Webber purposefully takes time out of her day to care for the team as not only players but individuals, too. Broussard noted this intentionality sets Webber apart from all of her previous coaches. Webber hosts team devotionals during the off-season once a week, holds prayers before every practice and game and implements Christ into every conversation on and off the field.

Broussard’s unwavering faith has blessed her with an undeniably successful four seasons playing for APU. She is now captain of the team.   

Broussard has started every game since freshman year, an accomplishment that speaks for itself. She has collected many awards throughout her collegiate career, most recently on Feb. 27, Broussard was named PacWest Player of the Week following an amazing performance against Adelphi and Concordia where she batted .692. Broussard attributed this great batting average to her confidence.

“I’m pretty confident normally, but I went into those games with a crazy amount of confidence. Almost like a ‘I’m going to fake it until I make it’ mentality,” Broussard said. “I was excited to go against [Callie Nunes]. She’s really good; she got pitcher of the year last year as a freshman.”

As the lead off batter for the Cougars, Broussard was determined to end the three-game no-hitter streak Nunes was on.

“I kept telling myself that I was going to be the one to end the streak. I said it so much that I believed it,” said Broussard.

Sure enough, Broussard got a hit in her first at-bat.

The confidence that fills Broussard is one that stems from knowing who she is in Christ.
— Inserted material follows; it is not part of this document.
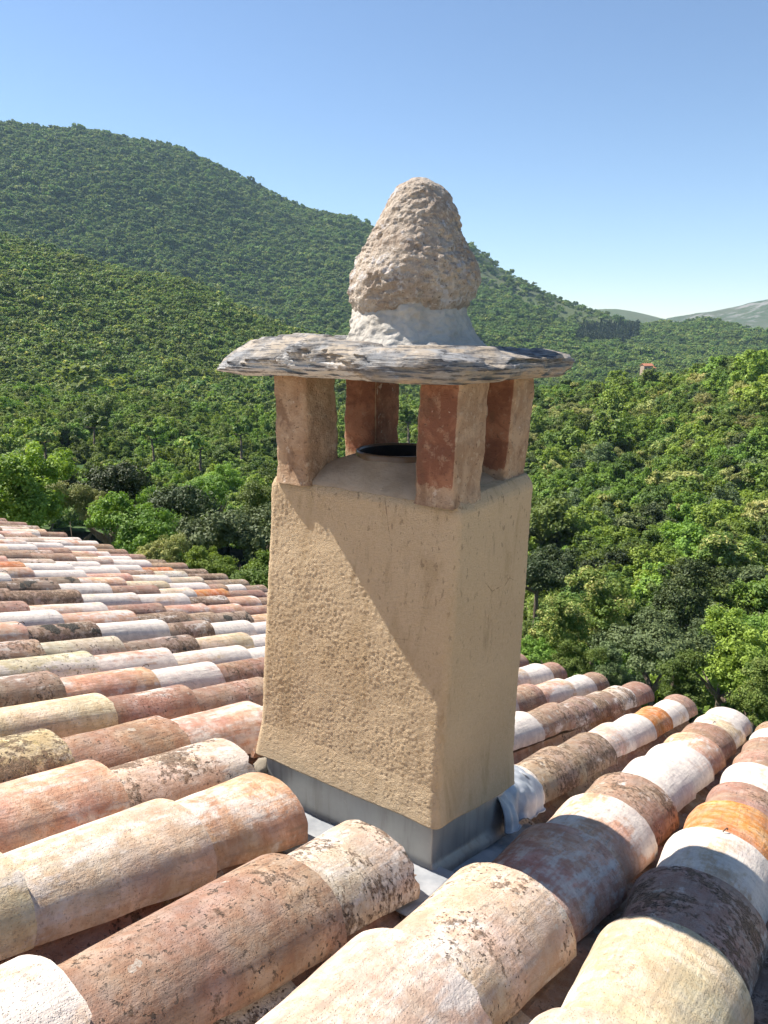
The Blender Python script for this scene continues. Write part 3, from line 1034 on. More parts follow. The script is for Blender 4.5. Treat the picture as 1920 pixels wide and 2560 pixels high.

As a captain, she tries to implement that same confidence and faith in one’s capabilities to her teammates.

“Growing up in a faith-based atmosphere and being taught how to implement Christ into athletics since I was little helped transform who I am now,” said Broussard.

Without APU and it’s God-centered values, Broussard cannot imagine where she would be now.

After graduation, Broussard hopes to coach the team as a grad assistant while pursuing her masters in psychology at APU. There is no telling what the future holds, but Broussard’s will undoubtedly be one to watch.